Long-term
Prisoners Return Home after Maintaining their Faith
National Reunification Prize Awarded

Unconverted long-term prisoners are warmly welcomed by north Korean people on Sept. 2 after they passed through Panmunjom.
Marking a further step forward
reconciliation of the north and south, 63 unconverted long-term prisoners were
repatriated to their homeland Sept. 2 under an agreement reached and signed in
June by General Secretary Kim Jong Il and President Kim Dae Jung.
Most of them in their late 60s and 70s, some in wheelchairs
and on stretchers, the former prisoners crossed the border in the morning,
passing through the truce village of Panmunjom in the Demilitarized Zone.
Hundreds of thousands of north Korean flocked to welcome the
ex-prisoners returning home after decades of confinement in south Korean prisons
clapping their hands as they crossed into the northern side.
Unconverted long-term prisoners had emotional reunions with
their families and relatives at the Thongil House in Panmunjom upon their return
to the north. As unconverted long-term prisoners crossed the demarcation line at
Panmunjom and came close to the house, their families and relatives rushed to
throw themselves into their arms, voices calling their fathers, husbands and
children. The high-ranking DPRK officials also welcomed their return to north
Korea, embracing all the 63 long-term prisoners one by one.
Given a zealous welcome by north
Koreans, the unconverted long-term prisoners were at a loss for words for a
while, and realized that it was not a dream but real as they embraced their
families and relatives in their arms.
"I had looked forward to
the day when I would step into the place where Tongil House is located when
crossing the DML," said Ri Jong Hwan, 77, in almost in tears, who served
his term of imprisonment for 43 years.
Hours later, in Pyongyang, a
great number of welcoming people standing in lines waved flowers as the
minibuses carrying the returning ex-prisoners drove through Pyongyang. Pyongyang
city was filled with an enthusiastic atmosphere to give warm welcome to them
which was displayed by a sea of flowers and dances everywhere. "We warmly
welcome the heroes who maintained their strong conviction," read one of the
banners displayed in Pyongyang city.
Arriving at Pyongyang, the
unconverted long-term prisoners visited the Kumsusan Memorial Palace to pay
homage to the late President Kim Il Sung. According to the KCNA, "they were
wrapped in yearning for the president whom they believed in and followed as
their mainstay for a long time in prison."

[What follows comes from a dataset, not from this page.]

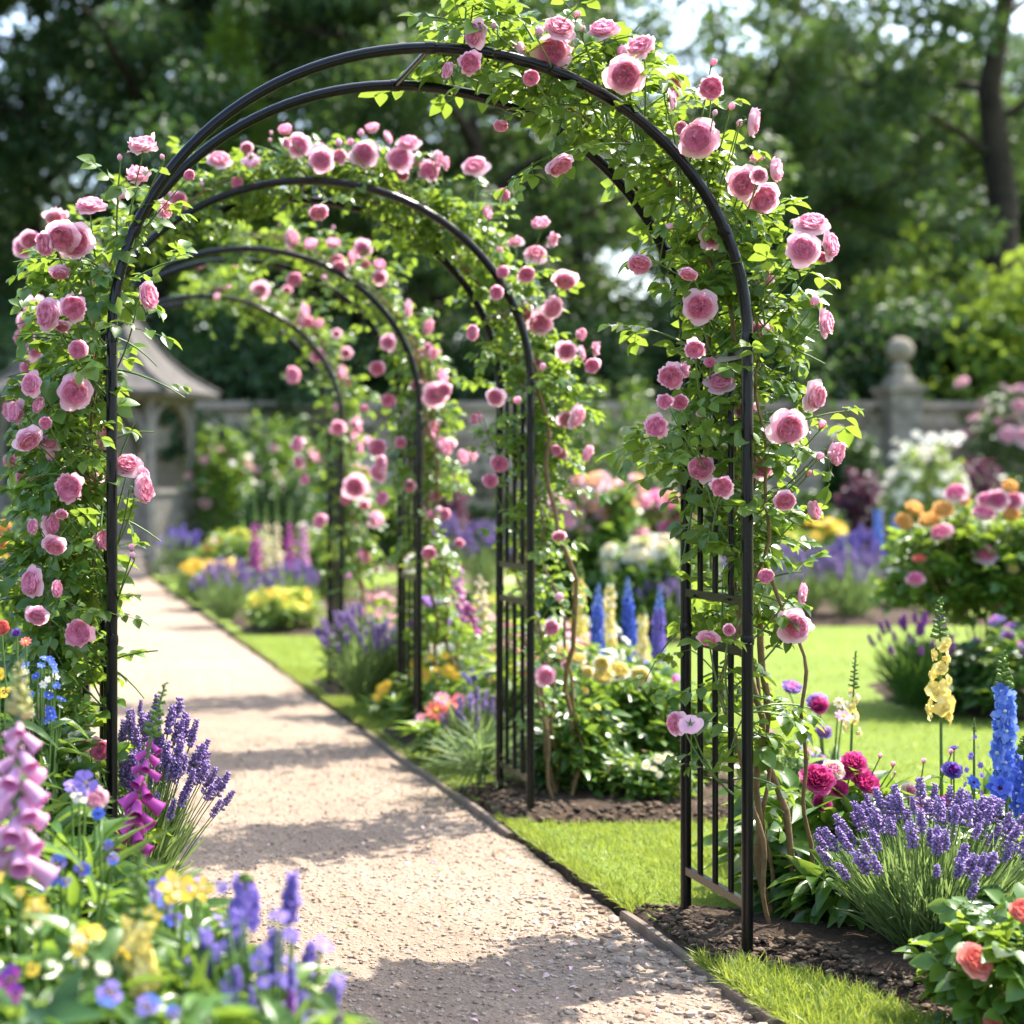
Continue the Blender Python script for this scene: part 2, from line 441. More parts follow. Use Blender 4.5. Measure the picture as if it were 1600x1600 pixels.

Meanwhile, each of them was
awarded a National Reunification Prize after receiving a decree from the
Presidium of the DPRK Supreme People's Assembly on awarding the prizes to them.
The KCNA reported the SPA
awarded the prize to the unconverted long-term prisoners, the indomitable
pro-reunification patriotic fighters, who maintain strong faith and
revolutionary fidelity to overcome decades-long imprisonment with their
revolutionary spirit following the idea of the reunification of the fatherland
led by the late President Kim Il Sung and General Secretary Kim Jong Il.
Newspapers in Pyongyang carried
editorials to welcome the 63 unconverted long-term prisoners as men of faith and
indomitable fighters. Of these editorials, Rodong Sinmun said their repatriation
marks an important occasion to demonstrate to the world the strong will and
stubborn mental power of the Korean nation neither to compromise nor yield to
injustice.
At the banquet for the
unconverted long-term prisoners hosted by the DPRK government, an unconverted
long-term prisoner, Kim U Thaek, made a speech that they could overcome rigorous
trials for 30 and 40 years in prison, refusing to be converted because they had
the great party and the great motherland.
"We who are reborn thanks
to the marshal will devote ourselves to the accomplishment of the independent
reunification of the country and the cause of our socialism, country and
compatriots," the KCNA quoted him as saying.